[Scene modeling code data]

-*-*-

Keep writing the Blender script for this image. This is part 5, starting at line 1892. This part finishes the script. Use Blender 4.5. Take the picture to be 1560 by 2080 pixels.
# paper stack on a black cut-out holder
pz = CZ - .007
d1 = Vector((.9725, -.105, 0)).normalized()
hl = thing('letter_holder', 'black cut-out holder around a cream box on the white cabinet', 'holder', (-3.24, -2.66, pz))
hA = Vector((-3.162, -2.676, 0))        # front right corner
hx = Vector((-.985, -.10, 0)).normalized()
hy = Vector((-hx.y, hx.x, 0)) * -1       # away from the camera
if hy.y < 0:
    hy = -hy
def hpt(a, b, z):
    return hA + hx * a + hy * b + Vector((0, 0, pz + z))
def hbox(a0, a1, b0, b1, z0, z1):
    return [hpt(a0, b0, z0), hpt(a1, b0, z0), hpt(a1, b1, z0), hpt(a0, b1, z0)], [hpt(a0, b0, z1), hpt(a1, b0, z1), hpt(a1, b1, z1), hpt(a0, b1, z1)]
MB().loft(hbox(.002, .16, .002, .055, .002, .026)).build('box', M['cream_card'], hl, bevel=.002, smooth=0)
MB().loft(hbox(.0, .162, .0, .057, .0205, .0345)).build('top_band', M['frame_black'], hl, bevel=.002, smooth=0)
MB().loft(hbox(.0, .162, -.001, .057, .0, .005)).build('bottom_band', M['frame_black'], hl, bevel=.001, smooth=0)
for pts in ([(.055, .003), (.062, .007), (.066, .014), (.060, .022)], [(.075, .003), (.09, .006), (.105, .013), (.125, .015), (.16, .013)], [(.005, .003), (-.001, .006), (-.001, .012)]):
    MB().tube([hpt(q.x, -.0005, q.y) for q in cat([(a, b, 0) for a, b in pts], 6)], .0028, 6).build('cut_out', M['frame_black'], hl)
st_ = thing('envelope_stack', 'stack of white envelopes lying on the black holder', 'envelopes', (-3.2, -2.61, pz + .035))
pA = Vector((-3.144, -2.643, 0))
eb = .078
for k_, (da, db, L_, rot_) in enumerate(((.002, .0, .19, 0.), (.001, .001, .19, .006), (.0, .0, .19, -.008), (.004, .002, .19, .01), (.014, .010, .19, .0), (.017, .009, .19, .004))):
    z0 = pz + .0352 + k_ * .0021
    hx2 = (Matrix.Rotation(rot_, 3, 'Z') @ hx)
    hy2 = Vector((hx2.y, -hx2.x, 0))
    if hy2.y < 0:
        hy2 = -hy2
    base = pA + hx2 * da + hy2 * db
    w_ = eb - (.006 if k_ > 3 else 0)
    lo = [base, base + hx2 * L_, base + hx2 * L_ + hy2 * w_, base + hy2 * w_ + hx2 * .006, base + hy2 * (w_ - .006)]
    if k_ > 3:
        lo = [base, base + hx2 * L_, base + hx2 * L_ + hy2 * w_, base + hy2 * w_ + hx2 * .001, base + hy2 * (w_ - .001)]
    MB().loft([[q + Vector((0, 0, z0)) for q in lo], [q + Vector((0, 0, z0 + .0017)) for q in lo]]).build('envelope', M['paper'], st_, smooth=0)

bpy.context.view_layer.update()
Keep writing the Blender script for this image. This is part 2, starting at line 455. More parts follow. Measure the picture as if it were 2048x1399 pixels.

-*-*-

Report the number of lines in the entries above that include the string "Blender". Give nothing but the number.

● **Correct output**: 2